Modern Money Theory, explained.

Discussion in 'Economics' started by piezoe, Oct 28, 2020.

  1. morganist

    morganist Guest

    When the currency is a commodity that is traded on an exchange, that takes a lot of control away from the government. I feel that the international trade and exchange value of the currency is the more dominant factor in the operations of the monetary system. You really need to read my work it provides a full explanation of how currency operates and the tools governments can use to influence it. I feel you have over valued credit and ignored equity which can derive from domestic or international sources.

    I also feel you have not appreciated there is a difference between credit and bonds. Credit operates differently to bonds and is more frequently unsecured, bond repayment schedules are different and they have a maturity payment. Credit is more expensive, usually higher risk and requires a much tighter repayment criteria. If feel it is more bonds you are trying to explain and they have a different nature to credit. On another note how would MMT in practice deal with high bond maturity payments?

    You know when governments have to get massive amounts of money in a short period of time to buy out their massive mountain of debt that has a maturity date that needs to be paid off. Are they just going to QE a few $Trillion in one go and then not expect that to have an impact on the currency or economy. Wow! maybe credit is better for MMT, but it comes at a much higher interest rate, yes that is right you have missed the whole Sovereign debt crisis repayment burden of bond maturity payments on what $20 Trillion of government debt.

    So that's not going to cause a problem if you just QE massive sums like that to roll the government debt repayments over when the maturity date hits? This is the reality of government operations when they have massive public debt. They can't pay it off in one go or even in small instalments and most of the time the debt is growing. They have these massive bond issuances that have huge maturity payments and either have borrow more to cover it or enter into a sovereign debt restructuring mechanism. You say just QE, Great Hyper inflation!
     
    #21     Oct 29, 2020
  2. Central banks are why MMT does not do a great job of explaining exchange rates. A theory is only as good as it is at predicting the movement of spot rates, and no one uses MMT to run forecasts. What you extrapolate given a theory of MMT, that a gov can run deficits as long as it issues debt in its own currency, is not because of MMT, but because of central banks.
     
    #22     Oct 29, 2020
  3. bone

    bone

    Treasuries roll coupons all the time. Treasuries call or buy back higher yielding debt and issue new lower yielding debt when the interest rate environment allows for it. It is a core tenet of their operational mission.
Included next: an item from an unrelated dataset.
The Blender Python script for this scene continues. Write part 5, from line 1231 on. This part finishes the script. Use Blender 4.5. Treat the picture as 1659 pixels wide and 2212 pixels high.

When the US sold very high yielding 30 Year Bonds and 10 Year Notes in the 70's and early 80's I guarantee you they didn't stay in circulation for long.

    That's how Japan has managed to carry such a high debt-to-GDP ratio for 30 years now. Taking advantage of low to no interest rate environments. And Japan's Central Bank (BoJ) buys half of the debt issued by Japan's Treasury so it props up demand on the secondary dealer market. I'm not saying that it's the right thing to do, but that's how Japan has managed to date.
     
    Last edited: Oct 29, 2020
    #23     Oct 29, 2020
  4. bone

    bone

    If you trade enough interest rates you learn that the cheapest-to-deliver is usually the most "callable" or desirable to buy back by the Treasury in terms of cash flows (clean price).